In the plot of Hopper’s most famous painting, Nighthawks, they are the night guests of the diner, each of whom is immersed in his thoughts. As if for a second, the only representative of the cafe staff breaks away from his business to look somewhere in the distance, over the heads of customers, over everything that is happening around. The street is empty and dark; it is illuminated only by a bright light from the windows of the delayed institution. This detail is not immediately noticeable, but emerging, it does not give rest and, with violent force, intensifies a feeling of constraint and hopelessness: the diner has no visible doors.

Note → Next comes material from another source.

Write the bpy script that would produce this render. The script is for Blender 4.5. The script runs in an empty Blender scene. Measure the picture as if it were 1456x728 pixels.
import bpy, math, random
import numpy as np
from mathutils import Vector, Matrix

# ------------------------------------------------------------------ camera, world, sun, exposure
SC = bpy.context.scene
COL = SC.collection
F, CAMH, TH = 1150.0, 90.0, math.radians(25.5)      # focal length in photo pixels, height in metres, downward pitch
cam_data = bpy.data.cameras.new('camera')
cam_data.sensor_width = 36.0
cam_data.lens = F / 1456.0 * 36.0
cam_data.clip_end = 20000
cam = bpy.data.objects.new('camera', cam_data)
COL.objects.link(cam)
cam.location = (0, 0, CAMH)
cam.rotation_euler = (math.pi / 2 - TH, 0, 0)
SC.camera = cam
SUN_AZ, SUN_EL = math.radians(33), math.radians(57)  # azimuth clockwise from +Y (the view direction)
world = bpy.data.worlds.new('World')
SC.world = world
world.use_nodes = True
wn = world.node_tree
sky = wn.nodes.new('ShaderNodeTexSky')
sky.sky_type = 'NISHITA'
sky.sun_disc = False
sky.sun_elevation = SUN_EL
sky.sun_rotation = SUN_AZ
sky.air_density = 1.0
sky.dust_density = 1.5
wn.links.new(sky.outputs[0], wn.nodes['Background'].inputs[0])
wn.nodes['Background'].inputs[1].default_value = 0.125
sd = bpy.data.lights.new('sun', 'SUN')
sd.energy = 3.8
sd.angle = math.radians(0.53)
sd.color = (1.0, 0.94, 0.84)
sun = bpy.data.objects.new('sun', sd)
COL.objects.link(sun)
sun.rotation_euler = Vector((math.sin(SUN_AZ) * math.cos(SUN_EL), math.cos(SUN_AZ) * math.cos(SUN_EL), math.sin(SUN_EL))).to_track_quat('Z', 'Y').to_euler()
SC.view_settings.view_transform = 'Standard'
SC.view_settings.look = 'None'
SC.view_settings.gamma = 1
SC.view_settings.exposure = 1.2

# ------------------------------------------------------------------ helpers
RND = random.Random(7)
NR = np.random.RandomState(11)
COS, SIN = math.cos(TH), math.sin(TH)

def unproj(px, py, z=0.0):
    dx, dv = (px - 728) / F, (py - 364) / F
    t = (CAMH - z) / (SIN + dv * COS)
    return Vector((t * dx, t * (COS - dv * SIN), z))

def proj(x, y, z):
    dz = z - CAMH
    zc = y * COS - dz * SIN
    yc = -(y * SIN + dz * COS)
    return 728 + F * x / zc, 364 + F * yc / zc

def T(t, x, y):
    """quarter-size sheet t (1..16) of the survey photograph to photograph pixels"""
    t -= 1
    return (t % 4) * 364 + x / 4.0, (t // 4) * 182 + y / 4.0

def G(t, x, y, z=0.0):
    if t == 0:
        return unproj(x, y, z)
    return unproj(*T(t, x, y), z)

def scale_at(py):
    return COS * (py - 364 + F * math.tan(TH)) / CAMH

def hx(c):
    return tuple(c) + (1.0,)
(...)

The composition is well-coordinated and stingy with details: there is no entrance to the establishment and no garbage on the streets. Hopper created a serene, beautiful yet mysterious scene through the harmonious geometric shapes and the glow of the diner’s electric lighting. The triangular architecture of the diner suggests that it is located at the intersection of streets. The bright yellow and white colors used in the interior of the diner, as well as the bright wood of the bar counter, make the diner warm and cozy. It contrasts with the street’s green, darker, empty atmosphere and surrounding buildings. Hopper plays on a pause, an atmosphere of expectation, and for the artist’s picture to be fully revealed to the audience, first, one just needs to stop, leave any haste, feel into it, and project oneself into the place of the characters.
As a hawk has impeccable eyesight and sees its victims from afar, the viewer watches the heroes from the side and, one might say, sees them through, as if through a transparent glass behind which they are located. The heroes will sit silently until morning, until the first rays of dawn, which, however, will not bring relief but will only bring the need to go to work (Bundschuh 391). They do not care about the silent twilight, which greedily peers into what is happening through the empty eye sockets of the windows. They are self-absorbed, even the two who came together. Nighthawks depicts the bitter alienation of life in the big city. The painting can be seen as a study of human existentialism and loneliness in the modern age.
Work Cited
Bundschuh, Jessica. “Edward Hopper’s Nighthawks, 1942.” Poetics Today, vol. 39, no. 2, 2018, pp. 383–401., Web.